22 March 2019
Nature and Technology
It's easy to think about Nature and Technology as opposites.
On a day where I've spent all day starting at the screen, they certainly feel like opposites. The colour and complexity of the natural world feels very distant. My head is full of binary logic. Nature feels a bit like a paradise that has been abandoned in order to spend more time peering at screens.
We are living through an era of ever-increasing digital abundance and ever-decreasing natural resources. While we lose ourselves in the maze of the internet, watching old music videos and comparing the price of washing machines and their average customer ratings, species of animals and plants disappear, the habitats in which they thrived becoming more and more marganlised. With our attentions distracted, we barely notice the losses. The world around us changes at alarming speed, and yet in a strange way, given the hyper-speed of our cultures and economies, everything seems quite still and unchanging.
Generally speaking, when you look at technology, it looks and feels very different to nature. It's often black and sleek and defiantly unnatural in it's appearance. As if it intends to defy nature by being around forever. And of course, technology is, almost always, designed to be inorganic. It probably will be around for a very very long time, still taking up space though probably not still functioning, while the natural world crumbles and reforms around it. Increasingly, I think of the indisposability of technology as one of it's greatest limitations and think ahead to what future generations will make of our brilliant high-tech detritus.
But of course, all our technology is actually all too natural in it's origins. Our smartphones are assemblages of precious metals and rare-earth minerals extracted from the earth. The lithium in our smartphone batteries is taken from salt lakes. Much of the cobalt, also used in smart phone batteries, is mined by hand in the Democratic Republic of Congo. Bastnaesite, monazite, and xenotime contain neodymium, a rare-earth element that provides the haptic buzz that signals an incoming email. Look at a smartphone and you are still looking at nature, crudely melded and transformed into sleek blackness.
While I completely understand the appeal, I'm suspicious of the sometimes expressed wish to escape from technology into a prelapsarian world of the purely natural. From a solely practical point of view, it's pretty much impossible now. And it sounds too similar to other types of idealistic wish that have dark shadows - the wish to escape from the intellect by regressing into a prior state of unthinking bliss, the wish to escape from the busy, multicultural city into the rural idyll. We can't escape from technology completely, but we can certainly use it more carefully.

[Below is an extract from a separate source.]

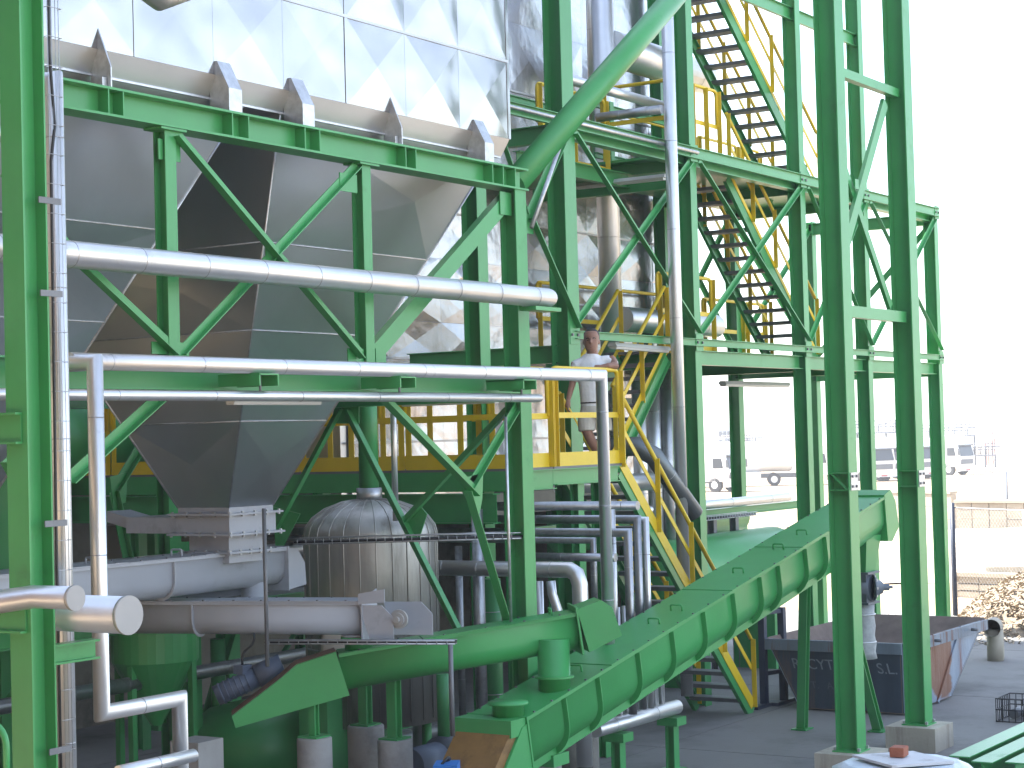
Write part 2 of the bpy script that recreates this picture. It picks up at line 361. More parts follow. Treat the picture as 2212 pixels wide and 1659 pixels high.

Henry Thoreau, the American transcendentalist, famously "went to the woods" to "live deliberately", away from the trappings of a corrupted civilisation. He had little time for the two technologies - the telegraph and the railroad - that were transforming American society around him. "We do not ride on the railroad;" he wrote, "it rides upon us" - as our technology - the internet, social media, machine learning - at times clearly rides upon us. But towards the end of his most famous book, Walden, he pauses by a bank of bare soil cut out by the railroad which had impinged on the area around his beloved Walden Pond:
Few phenomena gave me more delight than to observe the forms which thawing sand and clay assume in flowing down the sides of a deep cut on the railroad through which I passed on my way to the village, a phenomenon not very common on so large a scale, though the number of freshly exposed banks of the right material must have been greatly multiplied since railroads were invented.
In this brief sequence, as Jedediah Purdy notes in his article A Radical for All Seasons Thoreau sees the "dirt slide and roll, streaming in and out of patterns, and reflects on the ways that the human body, the waterways of the earth, and every plant and animal are just more matter forever changing shape." This image, as Purdy suggests, can be seen as a "a vivid experience of the oneness of all of lifeāthe natural world and the modern, human-made one." That sense of the fundamental non-duality of the natural and the technological, as "just more matter forever changing shape", is where I'm headed.
In recognising a deep and fundamental unity between technology and nature, we don't need to pasively accept uses of technology that cause negative impact. We're stuck, in this current moment, with our forms of technology, like Thoreau was stuck with the railroad, as the latest stage of our incredible, stupid evolution. Technology and its associated industries think and act as though they are above nature, but like human economics, technology is a modest, limited and relatively impermanent subset of nature. Where we need to get to is technology that is more like nature, and that knows it's place within the wider natural picture.